After the provocative first chapter, the rest of the book is mostly devoted to imagining what might come next after the materialist paradigm is toppled. Halfway through the second chapter, however, I confess that the philosophical rambling became too rambly (and Euro-centric) for me to fully engage. Here are my impressions of the final chapters.


Trying to follow Nagel’s discussion in the Consciousness chapter just made me feel like our alpha-bros are all lost because they’re missing a practical experience of subtle energy. On page 12, Nagel confessed that he lacks sensus divinatus. This was a new term for me that I had to look up. What I discovered is that protestant reformers interpreted the sensation of their light bodies in a religious way instead of an anatomical way, as I do. (And it's called Fitra in Islam.) I invite Nagel to try my Feel Your Light Body class!

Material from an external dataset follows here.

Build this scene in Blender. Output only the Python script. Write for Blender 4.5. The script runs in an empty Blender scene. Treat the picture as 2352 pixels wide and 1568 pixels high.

With persuasive arguments criticizing Evolutionary Psychology in the Cognition chapter, Nagel makes a strong case that the field is faith-based and defies common sense. I don't entirely disagree. Ev psych has made a lot of progress in understanding religion to be our propensity to build social coalitions with shared beliefs. It's ironic to me that any academic field, including Evolutionary Psychology, would qualify as a religion according to its own definition.


The last chapter is called Value, and it contains a particularly opaque discussion of morality and ethics that I guess must function to tie up loose ends.


Take home message:


Nagel is the boy in the story of the Emperor's new clothes. He calls out the uncomfortable truth that, when it comes to understanding the mind and reality, most academics cave to peer pressure and reinforce hegemony instead of following their common sense and independent judgment. If the juicy, experiential approach in The Flip seems too far out for some readers, then Mind & Cosmos offers a drier approach within the ivory towers of academic philosophy.


“Above all, I would like to extend the boundaries of what is not regarded as unthinkable, in light of how little we really understand about the world.” - (pg 127)

I appreciate Nagel’s efforts to do that.